What Young Workers Miss Without the ‘Power of Proximity’

Ms. Shapiro, who had a baby this year, noted that increased flexibility in her field had also made it easier for in-office employees to give priority to child care when crises arose. “Of course if you need to be home, be home,” she said. “Home is first.”

Ms. Shapiro’s experience highlights a particular challenge for companies and workers navigating return-to-office tensions: The career penalty for remote work may be greatest for women, young people and people of color, who often lack the professional networks that being in the office can help provide. But numerous surveys find that those same groups of workers are also the ones who value flexible arrangements the most, and who are the least likely to return to the office voluntarily.

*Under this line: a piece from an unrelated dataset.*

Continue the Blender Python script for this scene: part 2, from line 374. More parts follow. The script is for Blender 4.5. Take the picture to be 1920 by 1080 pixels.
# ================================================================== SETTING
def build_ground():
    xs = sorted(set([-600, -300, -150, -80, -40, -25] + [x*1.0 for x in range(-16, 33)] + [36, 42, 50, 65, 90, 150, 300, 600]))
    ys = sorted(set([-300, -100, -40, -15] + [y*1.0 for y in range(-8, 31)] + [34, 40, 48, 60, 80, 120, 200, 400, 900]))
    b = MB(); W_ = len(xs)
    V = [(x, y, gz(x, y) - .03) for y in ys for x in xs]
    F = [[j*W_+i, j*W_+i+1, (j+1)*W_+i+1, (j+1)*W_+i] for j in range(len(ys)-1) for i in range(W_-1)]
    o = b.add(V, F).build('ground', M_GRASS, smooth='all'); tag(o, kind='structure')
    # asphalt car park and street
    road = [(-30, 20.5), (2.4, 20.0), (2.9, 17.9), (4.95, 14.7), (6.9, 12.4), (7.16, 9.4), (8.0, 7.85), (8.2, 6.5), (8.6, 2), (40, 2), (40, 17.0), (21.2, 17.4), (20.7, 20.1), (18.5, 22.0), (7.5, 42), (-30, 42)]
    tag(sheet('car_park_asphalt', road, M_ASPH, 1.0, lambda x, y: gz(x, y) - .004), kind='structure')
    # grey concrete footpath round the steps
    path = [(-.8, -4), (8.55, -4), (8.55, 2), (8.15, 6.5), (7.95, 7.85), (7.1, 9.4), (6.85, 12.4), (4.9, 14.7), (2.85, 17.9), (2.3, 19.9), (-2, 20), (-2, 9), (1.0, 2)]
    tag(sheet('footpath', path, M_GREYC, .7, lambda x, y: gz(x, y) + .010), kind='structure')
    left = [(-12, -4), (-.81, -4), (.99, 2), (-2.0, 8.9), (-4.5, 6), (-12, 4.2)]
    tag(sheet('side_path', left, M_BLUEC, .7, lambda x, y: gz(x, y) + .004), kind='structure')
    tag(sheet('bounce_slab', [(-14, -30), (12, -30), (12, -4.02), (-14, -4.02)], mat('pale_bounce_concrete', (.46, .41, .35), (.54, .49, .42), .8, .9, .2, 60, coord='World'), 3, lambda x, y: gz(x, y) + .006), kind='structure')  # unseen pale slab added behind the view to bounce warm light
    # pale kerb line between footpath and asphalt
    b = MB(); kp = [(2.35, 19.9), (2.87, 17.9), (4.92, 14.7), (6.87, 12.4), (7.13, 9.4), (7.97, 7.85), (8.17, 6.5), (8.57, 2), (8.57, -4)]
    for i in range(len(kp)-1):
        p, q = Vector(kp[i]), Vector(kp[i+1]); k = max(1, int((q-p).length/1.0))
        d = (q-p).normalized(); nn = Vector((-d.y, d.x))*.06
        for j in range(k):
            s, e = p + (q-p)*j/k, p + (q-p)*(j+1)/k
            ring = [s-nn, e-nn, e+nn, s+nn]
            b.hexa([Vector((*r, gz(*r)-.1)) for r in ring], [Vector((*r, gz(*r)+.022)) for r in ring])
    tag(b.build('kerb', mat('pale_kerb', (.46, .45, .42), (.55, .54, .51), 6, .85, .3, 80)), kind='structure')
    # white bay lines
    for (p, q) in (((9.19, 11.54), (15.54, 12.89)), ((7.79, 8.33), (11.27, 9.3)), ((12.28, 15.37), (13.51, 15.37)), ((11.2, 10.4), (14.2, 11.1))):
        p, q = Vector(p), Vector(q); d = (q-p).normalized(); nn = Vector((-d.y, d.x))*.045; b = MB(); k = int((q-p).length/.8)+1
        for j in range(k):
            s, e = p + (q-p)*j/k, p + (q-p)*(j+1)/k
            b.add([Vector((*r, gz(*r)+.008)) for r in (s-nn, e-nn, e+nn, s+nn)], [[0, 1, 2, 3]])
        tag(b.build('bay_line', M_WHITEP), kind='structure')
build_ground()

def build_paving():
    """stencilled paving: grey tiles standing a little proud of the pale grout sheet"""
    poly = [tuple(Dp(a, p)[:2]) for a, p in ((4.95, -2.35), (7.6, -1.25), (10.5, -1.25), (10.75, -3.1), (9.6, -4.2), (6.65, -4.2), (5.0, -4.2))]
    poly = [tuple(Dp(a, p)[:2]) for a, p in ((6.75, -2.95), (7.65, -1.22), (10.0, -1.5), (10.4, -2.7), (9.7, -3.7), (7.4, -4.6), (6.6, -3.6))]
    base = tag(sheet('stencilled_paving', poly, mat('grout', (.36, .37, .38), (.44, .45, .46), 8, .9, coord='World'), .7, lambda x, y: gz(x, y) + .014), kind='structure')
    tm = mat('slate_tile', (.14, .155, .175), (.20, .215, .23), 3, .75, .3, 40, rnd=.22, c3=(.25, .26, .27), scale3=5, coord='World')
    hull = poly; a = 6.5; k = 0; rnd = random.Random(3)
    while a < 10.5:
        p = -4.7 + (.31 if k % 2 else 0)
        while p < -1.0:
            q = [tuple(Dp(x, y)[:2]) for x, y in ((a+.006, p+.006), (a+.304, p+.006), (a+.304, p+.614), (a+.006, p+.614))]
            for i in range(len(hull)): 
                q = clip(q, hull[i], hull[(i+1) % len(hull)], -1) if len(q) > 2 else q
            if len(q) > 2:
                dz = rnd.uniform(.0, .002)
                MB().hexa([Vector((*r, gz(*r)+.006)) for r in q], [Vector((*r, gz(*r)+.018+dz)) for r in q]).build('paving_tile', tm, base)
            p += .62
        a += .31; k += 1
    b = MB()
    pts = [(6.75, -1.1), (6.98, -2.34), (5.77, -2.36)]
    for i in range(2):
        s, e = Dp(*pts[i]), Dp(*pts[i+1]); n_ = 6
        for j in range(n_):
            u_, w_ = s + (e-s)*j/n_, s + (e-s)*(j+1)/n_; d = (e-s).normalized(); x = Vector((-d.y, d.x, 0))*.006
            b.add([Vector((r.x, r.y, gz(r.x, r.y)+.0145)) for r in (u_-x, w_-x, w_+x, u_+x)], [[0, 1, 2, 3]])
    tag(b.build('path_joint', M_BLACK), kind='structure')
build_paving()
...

“Those who want remote work — those who will likely take advantage of remote work — are likely those who will lose jobs or at least lose out on opportunities because of remote work,” said Kweilin Ellingrud, a director of the McKinsey Global Institute who has studied how remote work affects career development.

Worse, Ms. Ellingrud said, the price of flexibility may not be obvious to workers or companies until years later, when disparities in pay or promotion emerge.

Take Jackiez Gonzalez, 36, who works remotely in social impact for Best Buy, and signed up for a mentoring program for employees of color. She was told that participants would gather regularly to discuss career development. But she learned a month after signing up that she’d been accidentally left off the calendar invitations for meetings.

“When you’re remote, you’re out of sight, out of mind,” Ms. Gonzalez said of the experience, adding that while she has largely felt positive about her flexible work arrangements, “there are growing pains.”

The intangible benefits of in-person work have been challenging for researchers to study because they are, by definition, hard to measure. Existing studies of remote work have tended to focus on call centers or similar workplaces where productivity is easy to define and measure — but where creativity, collaboration and mentorship may be less important.